Projetar ao lado dos moradores

E se há expressão do que Derakhshani acabava de dizer, ela chama-se Superkilen. O parque em Nørrebro, bairro de Copenhaga maioritariamente muçulmano, tem agora um banco de baloiço que veio de Bagdade, uma fonte com a forma de uma estrela de oito pontas que veio de Marrocos, e mesas de xadrez de Sofia, Bulgária. E não foi o grupo de arquitetos dirigido por Bjarke Ingels, vencedores do prémio, quem escolheu aqueles elementos, como os restantes 117 como eles.

"Como arquitetos nós quase assumimos o papel de curadores, para comissariarmos as propostas que vinham do público", explicou ao DN o arquiteto dinamarquês. "Demos um passo mais à frente: dos encontros públicos, redes sociais, campanhas publicitárias para encorajar as pessoas a recomendar elementos do seu país de origem, a caixa de correio gigante no meio da praça onde as pessoas podiam submeter propostas, até às interações diretas com a comunidade", continua.

O júri do prémio Aga Khan viu esse "passo em frente". Com o dinheiro do prémio, adianta Ingels, "talvez seja interessante documentar agora algumas das histórias do que acontece em Superkilen." Num trabalho desenvolvido com o grupo de artistas Superflex, o Bjarke Ingels Group contactou ainda diretamente, durante o processo, com cinco pares "pouco representados nas reuniões locais". Entre eles, "um rapaz jamaicano e o seu amigo, uma rapariga palestiniana e a sua amiga, e um velho casal dinamarquês." O resultado é um parque onde se ouvem 120 vozes e que, visto do ar, se divide em três cores: a zona vermelha, para o mercado e a cultura, a zona preta, que é uma espécie de sala de estar urbana, e a verde, dedicada ao desporto e diversão.
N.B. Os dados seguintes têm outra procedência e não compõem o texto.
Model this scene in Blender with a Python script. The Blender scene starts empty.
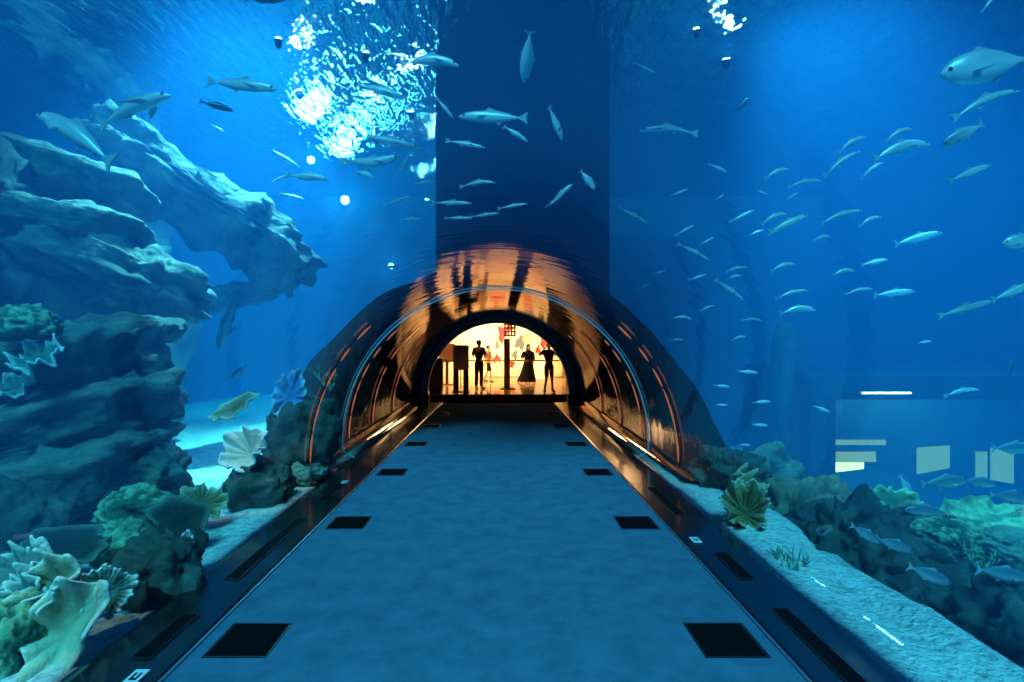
import bpy, bmesh, math, random
from mathutils import Vector, Matrix, noise, Euler
PI = math.pi
S = bpy.context.scene
COL = S.collection
F, VX, VY, CZ = 560.0, 501.0, 345.0, 1.6      # focal length in pixels, vanishing point, eye height
XC = -0.076                                    # tunnel centre line
def at(px, py, d):
    return Vector(((px - VX) * d / F, d, CZ + (VY - py) * d / F))

# ------------------------------------------------------------------ materials
def new_mat(name):
    m = bpy.data.materials.new(name); m.use_nodes = True
    nt = m.node_tree; nt.nodes.clear()
    out = nt.nodes.new('ShaderNodeOutputMaterial')
    return m, nt, out
def node(nt, t, **kw):
    n = nt.nodes.new(t)
    for k, v in kw.items():
        if k in n.inputs: n.inputs[k].default_value = v
        else: setattr(n, k, v)
    return n
def c4(c): return (c[0], c[1], c[2], 1.0)
def ramp(nt, fac, stops):
    r = nt.nodes.new('ShaderNodeValToRGB')
    e = r.color_ramp.elements
    while len(e) < len(stops): e.new(0.5)
    for el, (p, c) in zip(e, stops): el.position = p; el.color = c4(c)
    nt.links.new(fac, r.inputs[0]); return r.outputs[0]
def pbr(name, col, rough=0.6, metal=0.0, spec=0.5, noise_cols=None, scale=6.0, bump=0.0, bump_scale=30.0, detail=6.0, stretch=None, emit=None, emit_s=0.0):
    m, nt, out = new_mat(name)
    b = node(nt, 'ShaderNodeBsdfPrincipled')
    b.inputs['Base Color'].default_value = c4(col)
    b.inputs['Roughness'].default_value = rough
    b.inputs['Metallic'].default_value = metal
    b.inputs['Specular IOR Level'].default_value = spec
    if emit:
        b.inputs['Emission Color'].default_value = c4(emit); b.inputs['Emission Strength'].default_value = emit_s
    nt.links.new(b.outputs[0], out.inputs[0])
    tc = node(nt, 'ShaderNodeTexCoord')
    vec = tc.outputs['Object']
    if stretch:
        mp = node(nt, 'ShaderNodeMapping'); mp.inputs['Scale'].default_value = stretch
        nt.links.new(vec, mp.inputs[0]); vec = mp.outputs[0]
    if noise_cols:
        n = node(nt, 'ShaderNodeTexNoise', Scale=scale, Detail=detail, Roughness=0.65)
        nt.links.new(vec, n.inputs['Vector'])
        nt.links.new(ramp(nt, n.outputs[0], noise_cols), b.inputs['Base Color'])
    if bump:
        n2 = node(nt, 'ShaderNodeTexNoise', Scale=bump_scale, Detail=8.0)
        nt.links.new(vec, n2.inputs['Vector'])
        bp = node(nt, 'ShaderNodeBump', Strength=bump, Distance=0.05)
        nt.links.new(n2.outputs[0], bp.inputs['Height']); nt.links.new(bp.outputs[0], b.inputs['Normal'])
    return m

M = {}
M['carpet'] = pbr('carpet', (.08,.16,.235), 1.0, spec=.0, noise_cols=[(.3,(.055,.135,.20)),(.7,(.105,.20,.285))], scale=5, bump=.25, bump_scale=140, detail=10)
M['hatch'] = pbr('hatch', (.009,.007,.008), .95, spec=.0)
M['hatch_rim'] = pbr('hatch_rim', (.035,.035,.04), .4, metal=.6)
M['ledge'] = pbr('ledge', (.010,.012,.014), .16, spec=.5, bump=.03, bump_scale=4)
M['steel'] = pbr('steel', (.32,.34,.36), .35, metal=.8)
M['slot'] = pbr('slot', (.003,.003,.004), .8, spec=.1)
M['seam'] = pbr('seam', (.34,.50,.60), .35, spec=.5)
M['frame'] = pbr('frame_paint', (.26,.48,.58), .45, spec=.4)
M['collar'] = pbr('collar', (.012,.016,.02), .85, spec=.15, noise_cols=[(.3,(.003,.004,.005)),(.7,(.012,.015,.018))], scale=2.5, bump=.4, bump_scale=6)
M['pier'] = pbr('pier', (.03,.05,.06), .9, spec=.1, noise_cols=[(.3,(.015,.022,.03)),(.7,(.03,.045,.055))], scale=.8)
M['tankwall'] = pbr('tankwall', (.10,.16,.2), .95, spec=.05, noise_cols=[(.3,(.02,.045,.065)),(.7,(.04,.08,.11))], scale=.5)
M['rock'] = pbr('rock', (.3,.35,.34), .95, spec=.1, noise_cols=[(.28,(.02,.035,.035)),(.5,(.10,.14,.125)),(.72,(.26,.31,.26))], scale=1.8, bump=.8, bump_scale=5, stretch=(1,1,2.4))
M['rock_dark'] = pbr('rock_dark', (.15,.2,.2), .95, spec=.1, noise_cols=[(.3,(.025,.045,.045)),(.6,(.08,.12,.11)),(.8,(.2,.26,.23))], scale=3, bump=.8, bump_scale=9)
M['rock_brown'] = pbr('rock_brown', (.2,.18,.14), .95, spec=.1, noise_cols=[(.3,(.07,.06,.05)),(.6,(.2,.19,.13)),(.8,(.34,.36,.26))], scale=4, bump=.8, bump_scale=10)
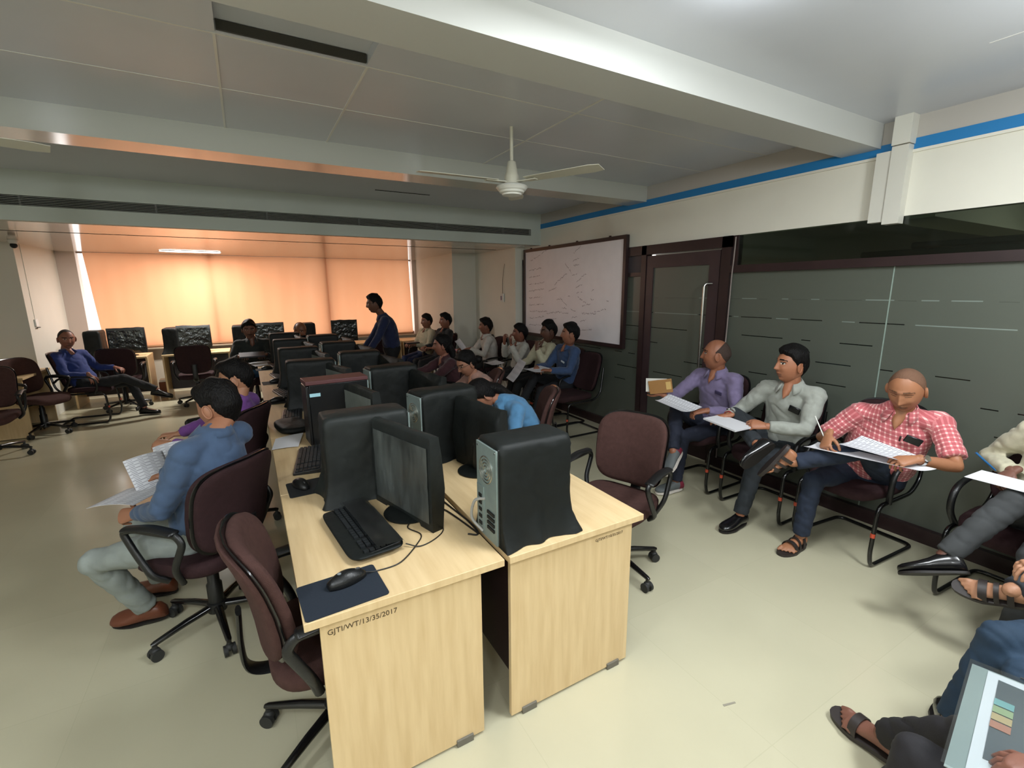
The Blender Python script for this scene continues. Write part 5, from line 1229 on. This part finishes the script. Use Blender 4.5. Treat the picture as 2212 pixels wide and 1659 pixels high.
o = MB().box((-.16, -.11, 0), (.16, .11, .022)).build('notebook', mat('slate_notebook', '3a3a42', .6), label='dark slate book held by the man at the end of the left row', cat='notebook', bevel=.004); o.location = (.0, 7.46, .865); o.rotation_euler = (math.radians(10), 0, .03)
held('paper_sheet', 'crumpled white paper in front of the bald man', [(.60, 7.74, .90), (.76, 7.72, .90), (.78, 7.76, 1.02), (.62, 7.78, 1.04)], M_paper, bend=.02)
o = MB().box((-.04, -.005, -.075), (.04, .005, .075)).build('mobile_phone', mat('phone_glass', '121417', .15), label='dark phone held up in front of the bald man', cat='phone', bevel=.004); o.location = (.68, 7.72, 1.05); o.rotation_euler = (.3, 1.45, 0)
held('paper_sheet', 'large printed sheet standing on the lap of the man in blue-grey', [(-.58, 2.90, .68), (-.44, 3.04, .68), (-.50, 3.16, .86), (-.66, 3.06, .86)], bend=.02)
held('paper_sheet', 'printed sheet curling behind the large one on the lap of the man in blue-grey', [(-.52, 3.08, .70), (-.38, 3.18, .70), (-.40, 3.32, .86), (-.56, 3.26, .86)], bend=.02)
held('paper_sheet', 'open leaflet in the left hand of the man in blue-grey', [(-.78, 2.84, .715), (-.58, 2.74, .725), (-.48, 2.94, .715), (-.66, 3.06, .705)], bend=.012)
e = empty('wrist_watch', pA['A']['L'][1].lerp(pA['A']['L'][0], .12), 0, 'steel watch on the left wrist of the man in red checks', 'watch')
def band(e, el, wr, r, wd, m, name, face=None):
    ax_ = (wr-el).normalized(); s0 = ax_.orthogonal().normalized(); s1 = ax_.cross(s0)
    mb = MB(); mb.rings([[s0*((r+dr)*math.cos(t*PI/12))+s1*((r+dr)*math.sin(t*PI/12))+ax_*h for t in range(24)] for dr, h in ((0, -wd/2), (.003, -wd/2), (.003, wd/2), (0, wd/2))], cap=False, close=True); mb.build(name, m, e)
    if face is not None:
        fv = (Vector(face)-ax_*ax_.dot(Vector(face))).normalized(); MB().tube([fv*(r+.001), fv*(r+.010)], .018, 20).build('dial', M_steel, e)
band(e, *pA['A']['L'], .028, .018, M_steel, 'strap', (-.6, -.5, .6))
e = empty('wrist_thread', pB['A']['R'][1].lerp(pB['A']['R'][0], .05), 0, 'red thread bracelet of the man in light grey', 'bracelet'); band(e, *pB['A']['R'], .030, .014, mat('red_thread', 'a82a30', .7), 'band')
e = empty('wrist_watch', pB['A']['R'][1].lerp(pB['A']['R'][0], .17), 0, 'watch beside the red thread of the man in light grey', 'watch'); band(e, *pB['A']['R'], .040, .014, M_steel, 'strap', (-.3, .2, .9))
# clear folder on the lap at the bottom right corner
def quad_pt(u, v, h=0):
    A, B, D = Vector((1.28, .27, .665)), Vector((1.72, .35, .67)), Vector((1.33, .0, .68)); X, Y = B-A, D-A; return A+X*u+Y*v+X.cross(-Y).normalized()*(-h if X.cross(-Y).z < 0 else h)
e = empty('clear_folder', (1.5, .18, .66), 0, 'clear plastic folder with printed covers on the lap, bottom right corner', 'folder')
def patch(name, pts, h, m, th=.0008):
    mb = MB(); P = [quad_pt(u, v, h)-Vector(e.location) for u, v in pts]; n = Vector((0, 0, th)); mb.rings([P, [p+n for p in P]]); return mb.build(name, m, e, smooth=False)
patch('back_sheet', ((0, 0), (1, 0), (1, 1.05), (0, 1.05)), 0, mat('grey_folder_film', '8f9a98', .3), .002)
patch('white_sheet', ((.03, .12), (.98, .12), (.98, 1.0), (.03, 1.0)), .004, M_paper)
patch('grey_cover', ((.18, .20), (.92, .20), (.90, .74), (.5, .74), (.32, .60), (.2, .5)), .006, mat('grey_print', '4a5258', .5))
for i, c in enumerate(('6fa0a0', '8fa078', 'b09a70', 'a8705c')): patch('colour_bar', ((.66-.07*i, .20), (.72-.07*i, .20), (.72-.07*i, .33), (.66-.07*i, .33)), .008, mat('print_bar_'+c, c, .5))
patch('white_oval', [(.45+.035*math.cos(t*PI/8), .58+.04*math.sin(t*PI/8)) for t in range(16)], .008, M_white)
patch('clear_sleeve', ((-.01, -.02), (1.01, -.02), (1.01, 1.06), (-.01, 1.06)), .012, clear_mat('clear_folder_film', 'f2f5f5', .02, .2))
cable([(1.74, .26, .69), (1.73, .20, .695), (1.62, .12, .70), (1.48, .04, .70)], 'black cord lying across the clear folder', M_cableb, .002)
# scuffs on the floor
e = MB().rings([[Vector((x, y, z)) for x, y in ((-.03, -.006), (.03, -.003), (.03, .005), (-.03, .004))] for z in (0.0003, .0012)]).build('paper_scrap', mat('scrap', '8f8a7c', .8), label='small grey scrap on the floor right of the desks', cat='scrap'); e.location = (1.62, 1.0, 0); e.rotation_euler = (0, 0, -.3)
bpy.context.view_layer.update()
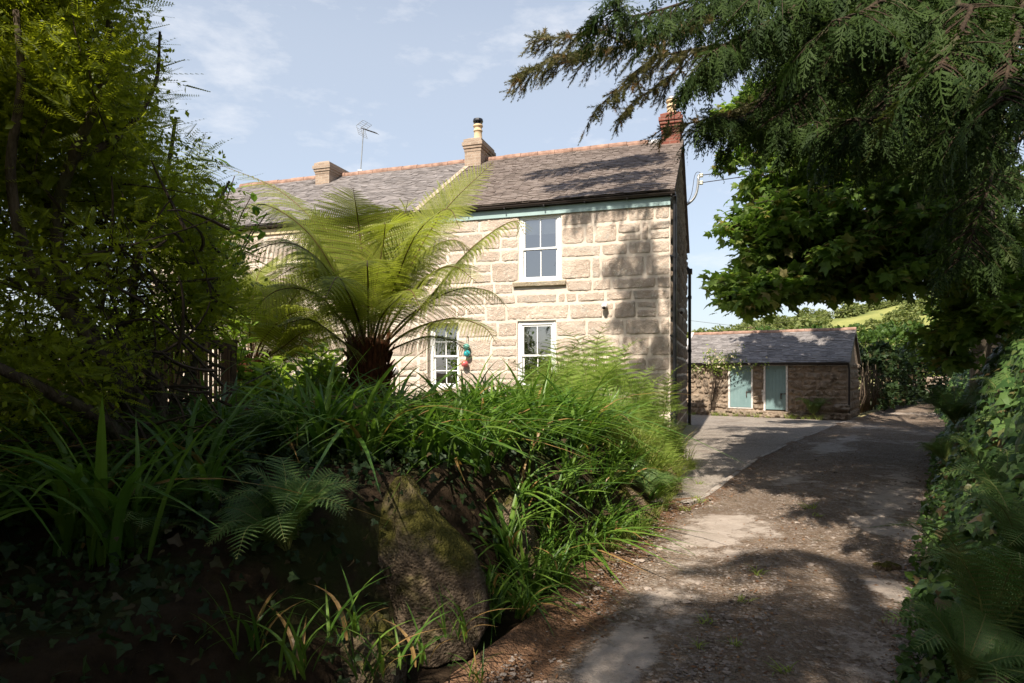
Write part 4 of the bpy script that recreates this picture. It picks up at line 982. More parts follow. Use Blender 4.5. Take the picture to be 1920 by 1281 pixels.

Ainda com Derakhshani, falamos de Suad Amiry - a arquiteta e escritora palestiniana que nesta edição integra o júri do prémio - a propósito da arquitetura e do mundo muçulmano atual - pense-se no seu livro Sharon e a Minha Sogra, que conta 42 dias de cerco israelita - quando Derakhshani lembra que ela mesma, com a fundação que criou, a Riwaq, venceu o prémio em 2013 pela reabilitação do centro histórico de Birzeit, na Palestina. Também Marina Tabassum, uma das vencedoras, pela mesquita que projetou no Bangladesh, poderia entrar na conversa.

Por email, a arquiteta conta ao DN que Bait Ur Rouf, o nome árabe da mesquita, significa "Casa dos Compassivos". Conta que aquele terreno era da sua avó, que o doou para algo de que a comunidade precisava, naquele sítio de Daca que cresceu depressa e sem planeamento. Acabaria por morrer antes do projeto ficar concluído.

Ajudada por outros, Marina conseguiu reunir os 150 mil dólares que precisava para levar a cabo a obra. Usando materiais e técnicas tradicionais do seu país, Tabassum criou um lugar de oração que a luz do sol vai pintando (e salpicando) de forma diferente ao longo do dia. Não queria símbolos. Não há cúpulas nem minaretes naquela mesquita. "Acredito que a quintessência da tradição não é adorar cinzas, mas preservar o fogo", explica. Ela mesma muçulmana, diz que o país está a recuperar do atentado de julho: "Na altura em que vivemos temos de nos preparar para todas as situações. Não é medo o que se sente no ar, mas ansiedade." Com o dinheiro do prémio que lhe coube, e que é dividido entre "arquiteto, cliente, engenheiros, etc.", planeia "construir um pequeno edifício, uma oficina para pesquisa de material local, tecnologia, etc."

Em breve, todos os vencedores devem juntar-se na cerimónia do prémio, no forte de Al Jahili em Al Ain, Abu Dhabi.